> **Aim of the task**: Starting at the first line of the data below, retype every line up to and including the one containing "def ru(a, b): return".

> **Source data**:
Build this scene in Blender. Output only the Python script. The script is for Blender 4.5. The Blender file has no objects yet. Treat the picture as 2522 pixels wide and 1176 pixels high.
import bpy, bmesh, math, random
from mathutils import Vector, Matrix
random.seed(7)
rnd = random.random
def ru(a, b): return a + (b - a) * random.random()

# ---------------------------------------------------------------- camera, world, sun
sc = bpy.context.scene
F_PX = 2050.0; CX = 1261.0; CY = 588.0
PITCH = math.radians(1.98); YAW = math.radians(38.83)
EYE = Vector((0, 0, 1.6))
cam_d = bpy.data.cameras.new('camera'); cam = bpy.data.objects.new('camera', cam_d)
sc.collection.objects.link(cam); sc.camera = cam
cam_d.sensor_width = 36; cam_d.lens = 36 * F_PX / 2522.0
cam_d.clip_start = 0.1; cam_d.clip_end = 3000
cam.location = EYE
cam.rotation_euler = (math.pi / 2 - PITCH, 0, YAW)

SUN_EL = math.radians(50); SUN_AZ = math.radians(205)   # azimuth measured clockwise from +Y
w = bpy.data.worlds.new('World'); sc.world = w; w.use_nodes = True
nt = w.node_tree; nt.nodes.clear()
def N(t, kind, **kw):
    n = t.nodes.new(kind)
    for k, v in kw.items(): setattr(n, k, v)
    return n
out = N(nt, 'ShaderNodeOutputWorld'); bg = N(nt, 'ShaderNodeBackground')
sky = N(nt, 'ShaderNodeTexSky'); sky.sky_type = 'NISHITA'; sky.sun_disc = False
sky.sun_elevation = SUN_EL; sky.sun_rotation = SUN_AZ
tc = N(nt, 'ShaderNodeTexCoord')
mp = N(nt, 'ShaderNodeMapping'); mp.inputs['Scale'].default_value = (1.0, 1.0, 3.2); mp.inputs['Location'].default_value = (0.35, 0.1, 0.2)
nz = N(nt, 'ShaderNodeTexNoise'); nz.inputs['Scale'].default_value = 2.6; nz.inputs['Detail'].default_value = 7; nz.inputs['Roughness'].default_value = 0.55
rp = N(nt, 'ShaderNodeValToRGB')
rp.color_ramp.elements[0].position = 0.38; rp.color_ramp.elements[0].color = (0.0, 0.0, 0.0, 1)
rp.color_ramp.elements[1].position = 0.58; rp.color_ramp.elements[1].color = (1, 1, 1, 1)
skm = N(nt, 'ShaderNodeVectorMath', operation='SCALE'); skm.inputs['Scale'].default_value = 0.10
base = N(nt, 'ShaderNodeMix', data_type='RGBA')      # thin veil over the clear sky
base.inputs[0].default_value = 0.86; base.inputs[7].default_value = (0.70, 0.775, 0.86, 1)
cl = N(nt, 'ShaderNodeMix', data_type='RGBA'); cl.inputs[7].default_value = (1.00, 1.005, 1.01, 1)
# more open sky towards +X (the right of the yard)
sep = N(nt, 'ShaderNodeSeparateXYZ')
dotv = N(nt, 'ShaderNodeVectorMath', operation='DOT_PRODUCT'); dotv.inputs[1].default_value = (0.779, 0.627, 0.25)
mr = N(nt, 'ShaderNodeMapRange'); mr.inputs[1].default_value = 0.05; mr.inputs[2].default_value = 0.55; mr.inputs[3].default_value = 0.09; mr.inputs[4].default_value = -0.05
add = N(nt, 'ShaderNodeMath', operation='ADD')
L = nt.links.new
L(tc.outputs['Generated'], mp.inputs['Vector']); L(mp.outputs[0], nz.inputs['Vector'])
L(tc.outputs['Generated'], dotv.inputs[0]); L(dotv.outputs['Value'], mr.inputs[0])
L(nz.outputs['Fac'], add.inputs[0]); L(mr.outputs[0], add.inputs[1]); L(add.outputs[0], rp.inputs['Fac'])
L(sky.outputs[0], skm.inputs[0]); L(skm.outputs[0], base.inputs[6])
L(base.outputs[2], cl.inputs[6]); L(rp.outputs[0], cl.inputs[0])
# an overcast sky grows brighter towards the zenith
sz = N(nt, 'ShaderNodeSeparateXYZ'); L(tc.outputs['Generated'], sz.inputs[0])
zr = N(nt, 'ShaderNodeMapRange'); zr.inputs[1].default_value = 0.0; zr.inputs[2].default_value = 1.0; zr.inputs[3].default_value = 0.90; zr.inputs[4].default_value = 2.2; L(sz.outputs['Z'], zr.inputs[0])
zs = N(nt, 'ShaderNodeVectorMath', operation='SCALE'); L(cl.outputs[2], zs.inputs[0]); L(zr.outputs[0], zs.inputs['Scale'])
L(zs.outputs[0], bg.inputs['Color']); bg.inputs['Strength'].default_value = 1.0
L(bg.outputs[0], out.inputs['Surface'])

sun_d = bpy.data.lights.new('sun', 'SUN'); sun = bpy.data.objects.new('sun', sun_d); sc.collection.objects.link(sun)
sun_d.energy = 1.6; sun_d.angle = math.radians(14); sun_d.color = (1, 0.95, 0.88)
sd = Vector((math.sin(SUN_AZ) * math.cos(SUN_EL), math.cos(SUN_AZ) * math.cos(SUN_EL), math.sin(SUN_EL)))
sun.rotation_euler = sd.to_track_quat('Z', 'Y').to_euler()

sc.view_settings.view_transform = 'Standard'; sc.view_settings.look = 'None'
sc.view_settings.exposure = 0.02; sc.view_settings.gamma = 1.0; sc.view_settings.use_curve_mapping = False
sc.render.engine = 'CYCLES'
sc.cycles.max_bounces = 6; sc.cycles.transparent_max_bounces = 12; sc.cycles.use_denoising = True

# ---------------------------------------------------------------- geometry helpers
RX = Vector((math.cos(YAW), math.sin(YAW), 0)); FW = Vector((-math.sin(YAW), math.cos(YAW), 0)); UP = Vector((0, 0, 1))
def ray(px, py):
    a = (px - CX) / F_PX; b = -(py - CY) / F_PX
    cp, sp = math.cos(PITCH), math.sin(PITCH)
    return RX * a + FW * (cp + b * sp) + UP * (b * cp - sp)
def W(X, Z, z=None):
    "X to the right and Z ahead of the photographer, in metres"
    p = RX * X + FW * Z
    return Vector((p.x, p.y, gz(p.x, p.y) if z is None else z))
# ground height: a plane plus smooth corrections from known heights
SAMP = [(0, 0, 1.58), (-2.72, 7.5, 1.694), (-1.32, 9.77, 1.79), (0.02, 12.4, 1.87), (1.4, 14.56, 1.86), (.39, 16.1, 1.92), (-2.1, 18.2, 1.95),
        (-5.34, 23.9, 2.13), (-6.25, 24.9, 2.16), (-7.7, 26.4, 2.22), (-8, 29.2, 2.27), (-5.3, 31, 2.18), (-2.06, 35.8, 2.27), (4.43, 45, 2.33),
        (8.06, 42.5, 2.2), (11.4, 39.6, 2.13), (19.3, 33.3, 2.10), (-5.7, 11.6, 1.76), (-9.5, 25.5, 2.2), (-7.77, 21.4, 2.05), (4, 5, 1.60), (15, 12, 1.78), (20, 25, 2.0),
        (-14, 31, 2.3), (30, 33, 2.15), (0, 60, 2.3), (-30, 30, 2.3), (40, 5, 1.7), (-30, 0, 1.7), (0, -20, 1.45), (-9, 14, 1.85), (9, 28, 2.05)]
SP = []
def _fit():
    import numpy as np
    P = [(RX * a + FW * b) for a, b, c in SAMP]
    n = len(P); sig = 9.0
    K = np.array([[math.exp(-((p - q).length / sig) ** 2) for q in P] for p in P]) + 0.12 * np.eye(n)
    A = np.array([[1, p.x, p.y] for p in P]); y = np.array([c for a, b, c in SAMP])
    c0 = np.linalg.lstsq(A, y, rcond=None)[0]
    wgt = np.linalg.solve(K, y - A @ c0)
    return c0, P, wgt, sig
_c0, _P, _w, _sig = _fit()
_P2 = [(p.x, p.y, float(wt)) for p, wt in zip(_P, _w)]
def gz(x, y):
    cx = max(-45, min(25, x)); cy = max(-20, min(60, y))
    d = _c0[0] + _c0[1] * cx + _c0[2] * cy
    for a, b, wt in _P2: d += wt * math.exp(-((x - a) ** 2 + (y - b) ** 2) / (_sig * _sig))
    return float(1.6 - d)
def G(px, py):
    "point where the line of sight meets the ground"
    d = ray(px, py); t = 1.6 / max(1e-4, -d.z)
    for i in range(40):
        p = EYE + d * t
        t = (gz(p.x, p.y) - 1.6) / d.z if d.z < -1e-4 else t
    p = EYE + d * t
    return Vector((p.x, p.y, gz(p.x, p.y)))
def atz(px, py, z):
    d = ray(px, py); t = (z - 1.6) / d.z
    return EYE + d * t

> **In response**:
Build this scene in Blender. Output only the Python script. The script is for Blender 4.5. The Blender file has no objects yet. Treat the picture as 2522 pixels wide and 1176 pixels high.
import bpy, bmesh, math, random
from mathutils import Vector, Matrix
random.seed(7)
rnd = random.random
def ru(a, b): return a + (b - a) * random.random()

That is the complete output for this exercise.